Mirada de Zebra

El micrómetro y el hacha

Uno lee el libro y no sabe si se encuentra ante una especie de Biblia sobre los dioses malintencionados, ante un tratado sobre la ciencia de la desgracia o simplemente ante un homenaje jocoso al mal fario. Inclasificable dentro de ningún género literario, «La ley de Murphy» es, en todo caso, una buena opción para lamerse las heridas riéndose de uno mismo. Allí encontramos infinidad de casos en los que el azar no es algo inocente y aleatorio, sino la consecución de una serie de sucesos perfectamente urdidos, quién sabe por qué deidad retorcida, para causar el mayor perjuicio posible. Leerlos puede ser un bálsamo eficaz para las horas bajas, una manera de mitigar la desgracia propia acompañándola con desgracias ajenas. Consuelo de tontos dirán algunos. Pero consuelo al fin y al cabo.

Entre aforismos más o menos ocurrentes sobre la mala suerte que sirven para dar vuelo a conversaciones de barra de bar, en el libro hay alguna que otra frase que invita a reflexiones de mayor hondura. Hoy traigo a colación una de ellas: «Medir con micrómetro. Marcar con tiza. Cortar con hacha». Esta regla sobre la precisión sintetiza una secuencia absurda: Si hemos de cortar un listón de forma precisa, de nada sirve medir con micrómetro la longitud que deseamos obtener, si después vamos a marcar con una tiza para acabar cortando con una hacha. Sobre el papel esto parece una patochada que nadie se cree capaz de perpetrar; sin embargo, a pie de calle es mucho más habitual de lo deseable. Sin explorar en exceso, encontramos puentes de último diseño hechos con baldosas resbaladizas donde los transeúntes deleitan sus ojos al mismo tiempo que arriesgan sus piños, edificios millonarios vacíos para que el aire y sólo el aire los habite con todo lujo de detalles, o nuevos aeropuertos con pistas despampanantes donde, de momento, sólo aterrizan insectos. En todos estos casos estaba todo pensado, no crean, hasta el mínimo detalle, salvo cuál sería la utilidad real de tanto desembolso. Pequeño desliz, oigan.

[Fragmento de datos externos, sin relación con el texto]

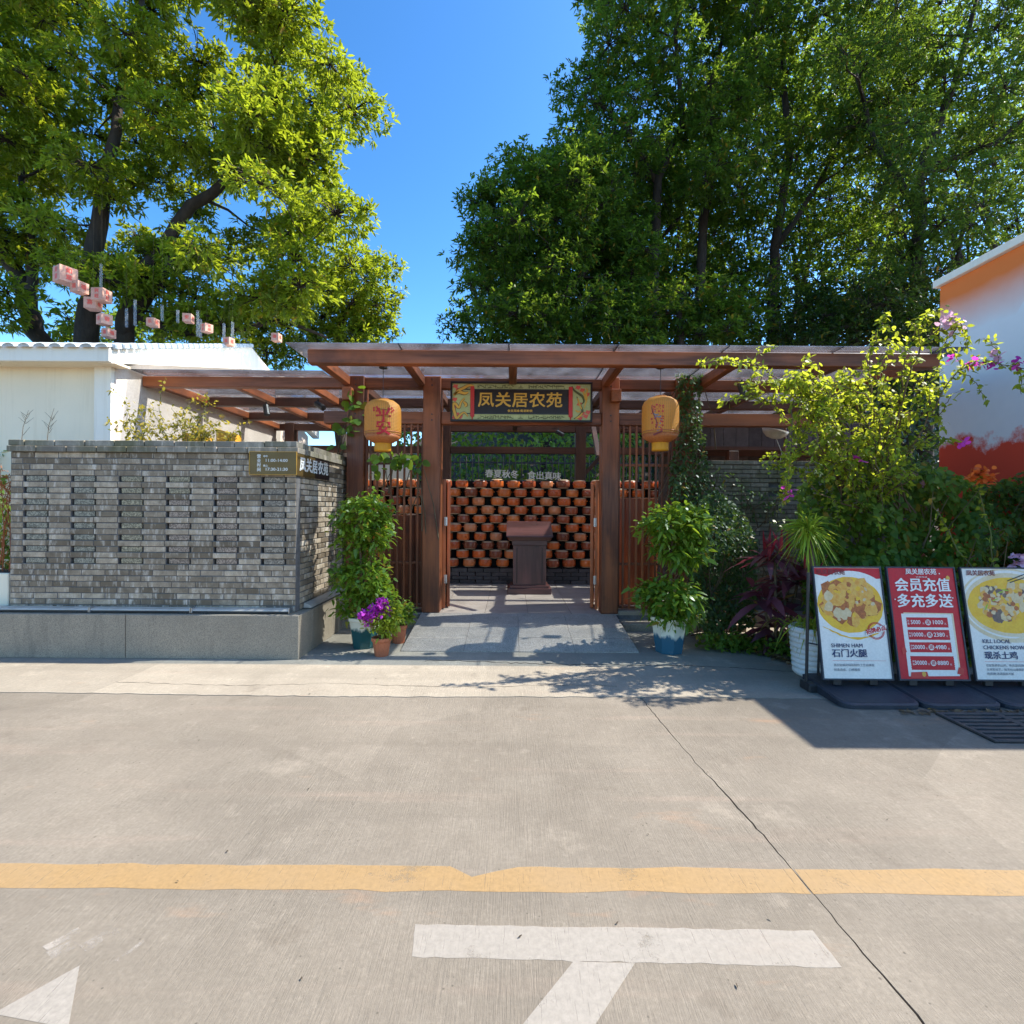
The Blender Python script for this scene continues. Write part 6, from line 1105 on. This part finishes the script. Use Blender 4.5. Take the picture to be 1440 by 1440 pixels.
tree('hillside_tree', 'shaded fine-leaved tree at the upper right edge', [TB(1300, 16.5, .26, (1300, 480, 16.5, .22), (1290, 380, 16.5, .18), (1295, 240, 16.6, .15), (1340, 120, 16.8, .1), (1380, -20, 17, .06)), T((1290, 300, 16.5, .12), (1230, 200, 16.6, .08), (1200, 90, 16.7, .05)), T((1295, 240, 16.6, .1), (1400, 200, 16.4, .07), (1460, 150, 16.2, .05))], [(1160, -220), (1620, -220), (1620, 330), (1500, 420), (1330, 450), (1240, 420), (1220, 300), (1180, 150), (1150, 40)], 16.4, 2.6, 170, .86, 54, 11, .16, .04, M['leaf_blue'], 'trees around the restaurant', LANCE, 29)
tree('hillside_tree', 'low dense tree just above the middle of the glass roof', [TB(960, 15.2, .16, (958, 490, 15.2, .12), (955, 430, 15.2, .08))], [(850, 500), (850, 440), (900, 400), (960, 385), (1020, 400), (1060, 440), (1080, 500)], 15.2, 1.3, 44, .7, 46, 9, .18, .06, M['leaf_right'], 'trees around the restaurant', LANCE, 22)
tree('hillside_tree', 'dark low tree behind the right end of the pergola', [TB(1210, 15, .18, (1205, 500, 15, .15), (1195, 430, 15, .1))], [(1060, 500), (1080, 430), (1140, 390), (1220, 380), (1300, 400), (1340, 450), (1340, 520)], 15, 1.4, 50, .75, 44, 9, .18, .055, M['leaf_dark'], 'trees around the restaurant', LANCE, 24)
# the wood on the hill beyond: reads as one mass
ps = []; N = 950; uvp = np.concatenate([polysample([(640, 470), (720, 380), (820, 330), (900, 200), (1000, 0), (1700, -100), (1700, 560), (640, 560)], N // 3), polysample([(640, 480), (760, 330), (900, 250), (1050, 60), (1700, 0), (1700, 560), (640, 560)], N - N // 3)]); Yw = rng.uniform(23, 31, N); C = np.array([tuple(P(u, v, Y)) for (u, v), Y in zip(uvp, Yw)])
C2 = (C[:, None] + rng.normal(0, 1, (N, 16, 3)) * np.array([.8, .8, .6])).reshape(-1, 3); ps.append(rosettes(C2, rng.normal(0, 1, (len(C2), 3)) * .5 + UP, 5, .36, .13, (.4, 1.5), KITE, .2, .5, .1)); V, Q, A = merge(ps)
tag(np_mesh('far_wood', V, Q, M['leaf_right'], A), 'dense green wood covering the hill in the distance', 'wood', kind='stuff')
tm_ = MB()
for i in range(46):
    X = rng.uniform(2, 32); Y = rng.uniform(22, 32); z = (Y - 13.6) * .42; tm_.tube([(X, Y, z - .3), (X + rng.normal(0, .4), Y, z + 5), (X + rng.normal(0, 1), Y, z + 9), (X + rng.normal(0, 2), Y, z + 13)], [.2, .15, .09, .02], 6)
tag(tm_.build('far_trunks', M['bark'], None, True), 'dark trunks of the wood on the hill', 'trunks', kind='stuff')
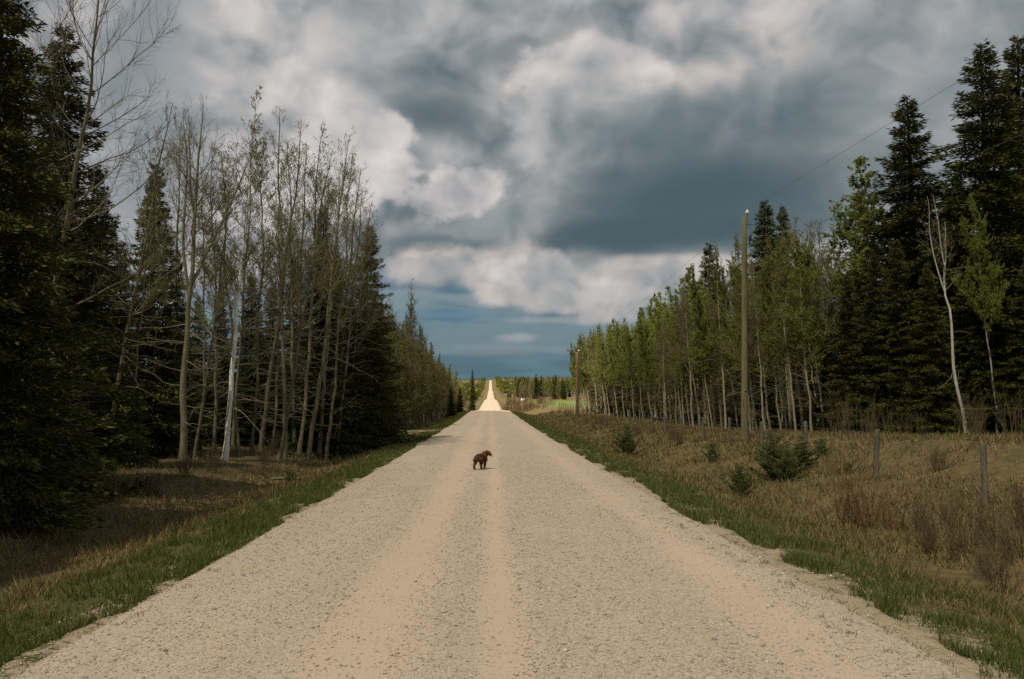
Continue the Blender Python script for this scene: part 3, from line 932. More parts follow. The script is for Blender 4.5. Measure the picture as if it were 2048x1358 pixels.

Pero más allá de ejemplos que pueden derivar en chistes basados en la vida real, en las Artes Escénicas, la tríada del micrómetro, la tiza y el hacha, me lleva hacia una reflexión de un tono diferente. Cambio el chip y allá voy.

Por un lado, todo arte, en tanto que artesanía necesita de un micrómetro metafórico, es decir, de una predisposición inequívoca a la hora de cuidar todos los detalles. Es una pasión por lo exquisito que se alimenta por sí misma, una suerte de señal definitoria de todo artesano que buscará lo máximo en lo mínimo, asumiendo que muy pocas veces dispondrá del tiempo y de la remuneración correspondiente que justifique una entrega tan desmedida. En la escena los detalles aparecen en cualquier esquina: seleccionar una palabra en detrimento de otra que en apariencia es sinónima, explorar toda la gama de filtros para dar con el tono rojizo exacto de la escena, porque hay muchos blancos para una misma tela y también infinidad de maneras de andar sobre el escenario, y porque sólo una opción de todas las posibles es la más adecuada… La pasión por el oficio se mide en una balanza necesariamente desequilibrada entre la dedicación y el rendimiento. Medir con micrómetro cuesta toneladas de esfuerzo.

Alrededor de este feudo del detalle que es toda creación, no es la ley del micrómetro la que impera, sino la de la tiza o, con mayor frecuencia, la del hacha. Una creación que ha sido pulida meticulosamente cuando sale del taller donde ha sido concebida y se expone públicamente, entra en un mundo que se mueve a machetazo limpio. Siendo los espacios para el debate y la reflexión exiguos, se funciona a golpe de una dicotomía que pocas veces logra salir del sí y el no, del vale y no vale, del me ha gustado y no me gustado. La concesión de una subvención, la opinión de un crítico o de un espectador, el hecho de entrar en una programación… Todas ellas son formas en las que una creación puede ser cortada con hacha. A veces el corte será favorable y otras puede que el corte toque alguna víscera importante. Es un riesgo que siempre se corre cuando se accede a eso que vagamente se llama «opinión pública», y que es necesario asumir y asimilar si se quiere seguir jugando a crear y a mostrar abiertamente lo creado.

El verdadero peligro no es pues que unas manos ajenas le corten a uno con hacha, sino que, por despecho, cansancio o contaminación insidiosa, en el proceso íntimo de creación uno sustituya el micrómetro por el hacha, y empiece a confundir el detalle con la vaguedad, el proceso con el resultado, y lo concreto con la generalidad. Creo que ese hacha, que sorpresivamente uno blande dentro de su propio entorno, es la única capaz de cortar todo hasta destruirlo.